*Task objective*
Output the data below in full, byte for byte. Nothing may differ.

<<<<

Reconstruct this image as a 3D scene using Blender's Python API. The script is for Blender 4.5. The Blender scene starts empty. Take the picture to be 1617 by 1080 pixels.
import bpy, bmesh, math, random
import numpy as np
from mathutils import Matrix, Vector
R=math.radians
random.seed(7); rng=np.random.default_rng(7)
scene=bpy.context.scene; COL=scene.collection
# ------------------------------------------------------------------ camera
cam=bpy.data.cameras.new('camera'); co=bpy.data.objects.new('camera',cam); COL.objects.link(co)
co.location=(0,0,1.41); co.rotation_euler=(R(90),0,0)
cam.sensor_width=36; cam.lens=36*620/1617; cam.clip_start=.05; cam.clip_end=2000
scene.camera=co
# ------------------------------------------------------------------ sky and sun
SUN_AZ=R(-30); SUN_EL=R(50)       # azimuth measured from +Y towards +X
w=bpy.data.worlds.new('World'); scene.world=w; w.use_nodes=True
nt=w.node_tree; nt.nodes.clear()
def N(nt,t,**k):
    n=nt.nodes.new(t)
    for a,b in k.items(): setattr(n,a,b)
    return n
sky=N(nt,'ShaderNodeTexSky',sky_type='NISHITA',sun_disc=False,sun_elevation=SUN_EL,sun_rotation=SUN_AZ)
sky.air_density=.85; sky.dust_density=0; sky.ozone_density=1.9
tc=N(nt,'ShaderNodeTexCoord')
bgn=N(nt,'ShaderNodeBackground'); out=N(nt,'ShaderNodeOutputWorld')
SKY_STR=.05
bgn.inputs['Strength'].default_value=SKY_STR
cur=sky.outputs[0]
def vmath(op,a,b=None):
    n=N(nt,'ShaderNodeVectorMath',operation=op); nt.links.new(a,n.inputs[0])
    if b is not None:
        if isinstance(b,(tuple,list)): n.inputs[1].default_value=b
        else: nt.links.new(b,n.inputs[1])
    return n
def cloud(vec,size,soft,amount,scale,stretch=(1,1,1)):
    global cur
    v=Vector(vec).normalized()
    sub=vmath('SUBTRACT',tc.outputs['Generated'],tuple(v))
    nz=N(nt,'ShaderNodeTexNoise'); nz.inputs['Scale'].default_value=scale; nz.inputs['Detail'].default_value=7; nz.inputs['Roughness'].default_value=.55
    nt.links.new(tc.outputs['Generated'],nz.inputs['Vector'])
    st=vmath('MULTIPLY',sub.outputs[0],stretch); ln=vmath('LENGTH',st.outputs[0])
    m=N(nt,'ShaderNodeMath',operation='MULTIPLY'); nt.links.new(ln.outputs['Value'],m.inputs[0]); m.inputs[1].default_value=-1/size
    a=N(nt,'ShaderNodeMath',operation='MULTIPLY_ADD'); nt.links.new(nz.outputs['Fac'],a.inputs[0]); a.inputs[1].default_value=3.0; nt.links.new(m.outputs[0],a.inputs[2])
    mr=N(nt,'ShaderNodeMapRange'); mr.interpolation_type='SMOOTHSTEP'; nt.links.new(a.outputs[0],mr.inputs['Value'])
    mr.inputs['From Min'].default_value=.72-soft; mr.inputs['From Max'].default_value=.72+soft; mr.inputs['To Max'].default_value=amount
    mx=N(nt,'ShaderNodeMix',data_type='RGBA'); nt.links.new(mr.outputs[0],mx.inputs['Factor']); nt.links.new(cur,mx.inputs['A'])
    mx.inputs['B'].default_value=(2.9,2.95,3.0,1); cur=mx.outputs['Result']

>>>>

*Solution to this problem*
Reconstruct this image as a 3D scene using Blender's Python API. The script is for Blender 4.5. The Blender scene starts empty. Take the picture to be 1617 by 1080 pixels.
import bpy, bmesh, math, random
import numpy as np
from mathutils import Matrix, Vector
R=math.radians
random.seed(7); rng=np.random.default_rng(7)
scene=bpy.context.scene; COL=scene.collection
# ------------------------------------------------------------------ camera
cam=bpy.data.cameras.new('camera'); co=bpy.data.objects.new('camera',cam); COL.objects.link(co)
co.location=(0,0,1.41); co.rotation_euler=(R(90),0,0)
cam.sensor_width=36; cam.lens=36*620/1617; cam.clip_start=.05; cam.clip_end=2000
scene.camera=co
# ------------------------------------------------------------------ sky and sun
SUN_AZ=R(-30); SUN_EL=R(50)       # azimuth measured from +Y towards +X
w=bpy.data.worlds.new('World'); scene.world=w; w.use_nodes=True
nt=w.node_tree; nt.nodes.clear()
def N(nt,t,**k):
    n=nt.nodes.new(t)
    for a,b in k.items(): setattr(n,a,b)
    return n
sky=N(nt,'ShaderNodeTexSky',sky_type='NISHITA',sun_disc=False,sun_elevation=SUN_EL,sun_rotation=SUN_AZ)
sky.air_density=.85; sky.dust_density=0; sky.ozone_density=1.9
tc=N(nt,'ShaderNodeTexCoord')
bgn=N(nt,'ShaderNodeBackground'); out=N(nt,'ShaderNodeOutputWorld')
SKY_STR=.05
bgn.inputs['Strength'].default_value=SKY_STR
cur=sky.outputs[0]
def vmath(op,a,b=None):
    n=N(nt,'ShaderNodeVectorMath',operation=op); nt.links.new(a,n.inputs[0])
    if b is not None:
        if isinstance(b,(tuple,list)): n.inputs[1].default_value=b
        else: nt.links.new(b,n.inputs[1])
    return n
def cloud(vec,size,soft,amount,scale,stretch=(1,1,1)):
    global cur
    v=Vector(vec).normalized()
    sub=vmath('SUBTRACT',tc.outputs['Generated'],tuple(v))
    nz=N(nt,'ShaderNodeTexNoise'); nz.inputs['Scale'].default_value=scale; nz.inputs['Detail'].default_value=7; nz.inputs['Roughness'].default_value=.55
    nt.links.new(tc.outputs['Generated'],nz.inputs['Vector'])
    st=vmath('MULTIPLY',sub.outputs[0],stretch); ln=vmath('LENGTH',st.outputs[0])
    m=N(nt,'ShaderNodeMath',operation='MULTIPLY'); nt.links.new(ln.outputs['Value'],m.inputs[0]); m.inputs[1].default_value=-1/size
    a=N(nt,'ShaderNodeMath',operation='MULTIPLY_ADD'); nt.links.new(nz.outputs['Fac'],a.inputs[0]); a.inputs[1].default_value=3.0; nt.links.new(m.outputs[0],a.inputs[2])
    mr=N(nt,'ShaderNodeMapRange'); mr.interpolation_type='SMOOTHSTEP'; nt.links.new(a.outputs[0],mr.inputs['Value'])
    mr.inputs['From Min'].default_value=.72-soft; mr.inputs['From Max'].default_value=.72+soft; mr.inputs['To Max'].default_value=amount
    mx=N(nt,'ShaderNodeMix',data_type='RGBA'); nt.links.new(mr.outputs[0],mx.inputs['Factor']); nt.links.new(cur,mx.inputs['A'])
    mx.inputs['B'].default_value=(2.9,2.95,3.0,1); cur=mx.outputs['Result']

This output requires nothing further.